Juste un mot, en hâte, pour vous remercier de votre lettre, de tout ce qu’elle a d’aimable, et aussi du souci que vous prenez très gentiment de la collection « Philosophies… ». Oui, ce que vous dites est exact , il ne faut pas que l’éditeur soit tout de suite rebuté par un ouvrage de vente trop lente. Aussi pensons-nous qu’il ne faut pas commencer le Kantbuch. Nous commencerions par Ideen I (de Ricoeur), nous aimerions publier aussitôt après la Krisis, der Aufbau des Organismus, et, comme quatrième ou cinquième volume le Kantbuch. Je crois que les trois premiers ouvrages rassureraient Gallimard. Même ainsi, il faut dès maintenant mettre à l’étude la publication du Kantbuch. Si donc vous pouviez redemander à Nauwelaerts votre liberté, voudriez-vous, je vous prie, me communiquer votre version du Kantbuch ? Vous me disiez en même temps que les droits de traduction ont été donnés à Nauwelaerts par l’éditeur allemand.

Quant à votre propres initiales sur La Structure du Comportement, si je vous les ai demandées, c’est que je les trouve aussi bonnes, fortes et justes que possible ; croyez-le bien, je vous en prie. Je suis bien heureux que vous me les envoyiez — vous me faites plaisir, et vous me rendez un bien grand service : je ne puis pas sans outrecuidance marquer moi-même le lien de ce premier livre avec le second, comme les différences avec Sartre. Je vous dis donc merci de tout coeur. Pouvez-vous, je vous prie, m’en adresser un double ? La réimpression du livre est décidée depuis longtemps, et l’éditeur n’attend que mes corrections pour le faire. J’irai le voir aussitôt que j’aurai votre lettre.

Encore merci pour tant de choses. Je viens d’écrire au P. Van Breda, et (conditionnellement) à Ricoeur, au sujet de la traduction de la Krisis.

Je vous prie de présentent mes respectueux hommages à Madame de Waelhens et d’accepter l’expression de toute ma vive amitié.

Maurice Merleau-Ponty


12 novembre 1948

Cher ami,

Votre lettre me parvient au moment où j’allais mettre à la poste une réponse à votre précédente.
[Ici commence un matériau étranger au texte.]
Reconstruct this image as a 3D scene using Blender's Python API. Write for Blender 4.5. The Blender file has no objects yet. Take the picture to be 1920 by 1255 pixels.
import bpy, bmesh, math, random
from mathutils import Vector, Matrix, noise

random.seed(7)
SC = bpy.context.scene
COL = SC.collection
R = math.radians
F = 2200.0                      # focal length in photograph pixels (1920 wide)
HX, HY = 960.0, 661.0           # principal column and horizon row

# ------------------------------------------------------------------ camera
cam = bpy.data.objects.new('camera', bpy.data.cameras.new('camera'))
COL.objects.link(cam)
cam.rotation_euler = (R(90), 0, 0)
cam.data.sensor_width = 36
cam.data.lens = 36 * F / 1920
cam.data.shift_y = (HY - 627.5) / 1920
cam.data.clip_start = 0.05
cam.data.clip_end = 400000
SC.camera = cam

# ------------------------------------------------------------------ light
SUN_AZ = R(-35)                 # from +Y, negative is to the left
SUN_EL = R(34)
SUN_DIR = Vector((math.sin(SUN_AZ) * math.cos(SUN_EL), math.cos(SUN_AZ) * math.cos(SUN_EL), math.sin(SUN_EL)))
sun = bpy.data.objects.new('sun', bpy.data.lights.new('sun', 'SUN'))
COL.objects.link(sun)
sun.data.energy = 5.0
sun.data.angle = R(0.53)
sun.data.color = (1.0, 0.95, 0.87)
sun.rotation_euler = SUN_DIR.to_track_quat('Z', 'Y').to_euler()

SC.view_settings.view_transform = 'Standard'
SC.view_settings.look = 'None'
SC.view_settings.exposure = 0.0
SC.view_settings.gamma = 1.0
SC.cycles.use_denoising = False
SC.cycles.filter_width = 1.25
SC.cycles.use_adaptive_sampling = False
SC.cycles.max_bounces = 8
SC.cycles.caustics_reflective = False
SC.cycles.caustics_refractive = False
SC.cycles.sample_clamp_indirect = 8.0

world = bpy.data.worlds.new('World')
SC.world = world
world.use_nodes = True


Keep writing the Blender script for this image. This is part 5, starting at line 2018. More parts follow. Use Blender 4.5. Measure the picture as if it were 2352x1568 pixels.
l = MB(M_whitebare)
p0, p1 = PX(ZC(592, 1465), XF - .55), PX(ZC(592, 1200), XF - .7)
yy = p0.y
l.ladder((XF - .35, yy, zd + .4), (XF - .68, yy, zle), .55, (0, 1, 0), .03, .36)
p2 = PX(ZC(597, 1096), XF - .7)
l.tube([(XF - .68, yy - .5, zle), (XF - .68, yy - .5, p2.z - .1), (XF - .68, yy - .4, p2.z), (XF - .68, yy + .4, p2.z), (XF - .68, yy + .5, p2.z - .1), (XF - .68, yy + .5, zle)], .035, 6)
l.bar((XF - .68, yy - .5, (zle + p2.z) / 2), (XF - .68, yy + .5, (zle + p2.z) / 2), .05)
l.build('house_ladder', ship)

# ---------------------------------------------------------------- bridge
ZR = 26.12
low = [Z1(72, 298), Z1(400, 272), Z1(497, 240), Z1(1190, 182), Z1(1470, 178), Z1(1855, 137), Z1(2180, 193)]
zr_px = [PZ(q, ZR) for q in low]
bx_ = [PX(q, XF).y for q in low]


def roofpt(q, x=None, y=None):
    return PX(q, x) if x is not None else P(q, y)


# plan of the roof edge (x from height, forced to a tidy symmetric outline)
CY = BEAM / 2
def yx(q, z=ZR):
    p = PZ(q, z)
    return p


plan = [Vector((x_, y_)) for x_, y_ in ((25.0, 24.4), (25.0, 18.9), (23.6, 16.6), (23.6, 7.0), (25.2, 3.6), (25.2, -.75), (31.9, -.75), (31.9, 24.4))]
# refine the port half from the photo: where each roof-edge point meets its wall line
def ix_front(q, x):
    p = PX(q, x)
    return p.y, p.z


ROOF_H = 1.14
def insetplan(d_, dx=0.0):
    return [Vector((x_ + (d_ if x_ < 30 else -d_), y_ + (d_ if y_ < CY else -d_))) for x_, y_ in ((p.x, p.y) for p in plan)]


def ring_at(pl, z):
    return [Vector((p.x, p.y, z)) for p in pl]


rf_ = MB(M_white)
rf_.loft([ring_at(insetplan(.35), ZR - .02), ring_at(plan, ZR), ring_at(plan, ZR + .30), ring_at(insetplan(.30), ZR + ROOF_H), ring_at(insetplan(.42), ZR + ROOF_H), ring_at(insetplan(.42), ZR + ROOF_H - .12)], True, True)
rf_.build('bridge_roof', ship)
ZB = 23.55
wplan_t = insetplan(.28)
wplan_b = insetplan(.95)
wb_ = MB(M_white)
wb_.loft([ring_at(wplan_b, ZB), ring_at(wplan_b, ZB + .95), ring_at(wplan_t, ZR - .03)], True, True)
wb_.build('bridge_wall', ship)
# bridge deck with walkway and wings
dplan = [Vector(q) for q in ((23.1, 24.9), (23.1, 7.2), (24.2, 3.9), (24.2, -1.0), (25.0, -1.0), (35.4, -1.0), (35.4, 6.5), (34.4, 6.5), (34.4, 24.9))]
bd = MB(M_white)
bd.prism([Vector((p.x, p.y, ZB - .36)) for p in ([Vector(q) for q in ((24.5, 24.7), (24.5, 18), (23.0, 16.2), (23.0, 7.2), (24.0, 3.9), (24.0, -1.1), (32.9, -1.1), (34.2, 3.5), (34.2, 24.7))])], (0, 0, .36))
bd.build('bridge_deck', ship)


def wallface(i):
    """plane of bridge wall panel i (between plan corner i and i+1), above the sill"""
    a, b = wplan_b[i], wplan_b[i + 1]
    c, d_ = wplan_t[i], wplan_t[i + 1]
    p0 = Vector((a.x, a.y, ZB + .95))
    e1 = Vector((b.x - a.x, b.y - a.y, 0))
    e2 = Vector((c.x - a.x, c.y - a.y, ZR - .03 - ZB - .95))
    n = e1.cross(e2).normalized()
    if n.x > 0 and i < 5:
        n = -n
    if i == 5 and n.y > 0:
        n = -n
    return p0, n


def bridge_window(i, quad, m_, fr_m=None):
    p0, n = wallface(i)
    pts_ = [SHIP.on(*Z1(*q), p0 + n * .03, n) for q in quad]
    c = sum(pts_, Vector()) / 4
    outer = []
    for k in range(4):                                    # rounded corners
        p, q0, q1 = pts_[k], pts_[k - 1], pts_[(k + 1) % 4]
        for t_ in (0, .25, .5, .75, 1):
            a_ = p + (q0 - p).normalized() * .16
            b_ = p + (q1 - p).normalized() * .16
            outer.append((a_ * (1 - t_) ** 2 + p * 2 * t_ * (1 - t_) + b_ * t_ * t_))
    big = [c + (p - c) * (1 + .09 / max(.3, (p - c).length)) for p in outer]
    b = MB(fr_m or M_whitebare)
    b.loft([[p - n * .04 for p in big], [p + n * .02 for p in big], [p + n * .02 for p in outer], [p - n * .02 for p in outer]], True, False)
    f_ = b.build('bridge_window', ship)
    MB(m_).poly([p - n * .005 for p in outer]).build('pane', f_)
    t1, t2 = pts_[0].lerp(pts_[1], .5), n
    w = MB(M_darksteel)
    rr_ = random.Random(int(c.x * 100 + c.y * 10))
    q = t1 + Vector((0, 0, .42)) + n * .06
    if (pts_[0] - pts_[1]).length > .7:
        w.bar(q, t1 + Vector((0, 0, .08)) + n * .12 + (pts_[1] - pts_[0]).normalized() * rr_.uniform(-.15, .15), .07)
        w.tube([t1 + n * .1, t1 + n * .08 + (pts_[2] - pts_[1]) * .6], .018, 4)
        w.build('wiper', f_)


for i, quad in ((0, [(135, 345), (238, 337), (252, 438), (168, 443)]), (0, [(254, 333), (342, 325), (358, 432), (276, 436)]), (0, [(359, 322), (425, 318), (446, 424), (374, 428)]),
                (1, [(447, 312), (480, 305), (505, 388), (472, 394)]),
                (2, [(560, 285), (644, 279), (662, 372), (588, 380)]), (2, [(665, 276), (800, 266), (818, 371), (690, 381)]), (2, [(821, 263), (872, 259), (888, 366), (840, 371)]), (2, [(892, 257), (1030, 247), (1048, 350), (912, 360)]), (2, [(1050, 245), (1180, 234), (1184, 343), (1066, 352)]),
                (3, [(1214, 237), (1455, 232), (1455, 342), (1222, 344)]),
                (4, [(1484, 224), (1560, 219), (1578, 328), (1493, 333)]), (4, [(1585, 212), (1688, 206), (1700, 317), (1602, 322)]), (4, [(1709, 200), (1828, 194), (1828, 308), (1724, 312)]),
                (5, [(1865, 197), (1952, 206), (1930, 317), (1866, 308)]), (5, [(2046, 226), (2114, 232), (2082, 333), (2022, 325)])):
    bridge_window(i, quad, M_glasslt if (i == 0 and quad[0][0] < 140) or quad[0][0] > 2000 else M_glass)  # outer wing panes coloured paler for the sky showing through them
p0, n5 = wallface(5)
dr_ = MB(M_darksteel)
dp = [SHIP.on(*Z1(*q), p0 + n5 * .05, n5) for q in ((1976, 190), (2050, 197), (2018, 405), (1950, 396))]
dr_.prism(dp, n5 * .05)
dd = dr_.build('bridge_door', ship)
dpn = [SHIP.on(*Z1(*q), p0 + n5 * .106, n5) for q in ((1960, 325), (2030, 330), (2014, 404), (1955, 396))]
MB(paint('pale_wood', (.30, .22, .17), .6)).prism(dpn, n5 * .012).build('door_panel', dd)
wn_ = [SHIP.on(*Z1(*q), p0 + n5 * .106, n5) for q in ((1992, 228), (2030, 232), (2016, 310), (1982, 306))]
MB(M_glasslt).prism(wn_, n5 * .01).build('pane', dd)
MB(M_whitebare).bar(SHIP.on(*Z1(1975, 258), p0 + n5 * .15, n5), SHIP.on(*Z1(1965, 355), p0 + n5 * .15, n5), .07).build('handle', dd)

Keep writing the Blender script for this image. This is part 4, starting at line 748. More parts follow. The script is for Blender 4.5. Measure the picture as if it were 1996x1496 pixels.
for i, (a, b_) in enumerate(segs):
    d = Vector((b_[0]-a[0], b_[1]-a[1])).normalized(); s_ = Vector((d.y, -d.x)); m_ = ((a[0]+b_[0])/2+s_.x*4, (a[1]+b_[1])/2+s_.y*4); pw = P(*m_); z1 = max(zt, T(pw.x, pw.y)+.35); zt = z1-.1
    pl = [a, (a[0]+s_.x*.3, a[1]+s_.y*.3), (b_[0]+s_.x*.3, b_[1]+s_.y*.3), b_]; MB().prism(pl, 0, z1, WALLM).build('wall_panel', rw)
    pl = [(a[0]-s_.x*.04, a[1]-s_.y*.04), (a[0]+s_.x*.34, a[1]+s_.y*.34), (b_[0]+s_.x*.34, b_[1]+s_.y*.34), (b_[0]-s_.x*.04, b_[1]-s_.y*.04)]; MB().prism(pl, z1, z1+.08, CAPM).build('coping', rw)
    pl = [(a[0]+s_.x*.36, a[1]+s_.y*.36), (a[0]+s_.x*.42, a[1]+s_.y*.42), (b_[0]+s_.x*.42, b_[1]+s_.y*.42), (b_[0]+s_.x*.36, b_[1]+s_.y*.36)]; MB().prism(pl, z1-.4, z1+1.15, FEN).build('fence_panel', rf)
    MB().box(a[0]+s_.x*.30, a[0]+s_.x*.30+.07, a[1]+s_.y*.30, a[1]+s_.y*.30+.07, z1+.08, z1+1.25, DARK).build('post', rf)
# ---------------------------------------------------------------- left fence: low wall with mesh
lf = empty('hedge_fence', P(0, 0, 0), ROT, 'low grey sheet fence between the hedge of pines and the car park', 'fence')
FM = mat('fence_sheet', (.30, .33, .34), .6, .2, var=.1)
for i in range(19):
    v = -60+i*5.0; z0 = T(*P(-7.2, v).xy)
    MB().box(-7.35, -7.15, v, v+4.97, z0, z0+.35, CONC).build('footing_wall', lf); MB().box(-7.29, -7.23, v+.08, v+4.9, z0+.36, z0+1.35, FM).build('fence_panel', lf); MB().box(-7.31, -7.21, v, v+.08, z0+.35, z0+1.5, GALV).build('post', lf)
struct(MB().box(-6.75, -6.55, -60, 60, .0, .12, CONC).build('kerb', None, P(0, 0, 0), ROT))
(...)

J’y ajoute donc ce double post-scriptum.

  1. En ce qui concerne l’article, je comprends vos raisons et que je m’y rends. Il faut que le texte paraisse d’un seul tenant. Sartre consulté, voici donc la solution que je vous propose. Nous publions l’ensemble d’un seul coup, tel que vous me l’avez donné. Et, pour décharger la première partie de la revue (trop souvent macrocéphale) nous plaçons votre texte comme « témoignage » aussi tôt après les articles de tête. (Ceci aurait d’ailleurs l’avantage de présenter avec un indice de subjectivité votre critique du caractère belge. Nous éviterions peut-être quelques désabonnements et vous quelques rancunes. Or il ne faut craindre ni les désabonnements ni les rancunes, mais il ne faut pas les chercher).
  2. Je pense encore à ce que vous me dites du Kantbuch. Et lisant ce même la préface parfaite, – profonde, vigoureuse, sobre, – que vous avez écrite pour Wesen der Wahrheit, je me dis que la solution serait là : que vous vouliez bien faire une préface (non kantienne, mais heideggerienne, un commentaire interne) pour le Kantbuch, sans vous astreindre, naturellement, à être aussi précis et complet que dans le commentaire de W. der W. – Si vous consentiez à faire ce nouveau travail, il n’y aurait plus de problème.

Je me hâte de mettre ceci à la poste et vous serre bien amicalement la main.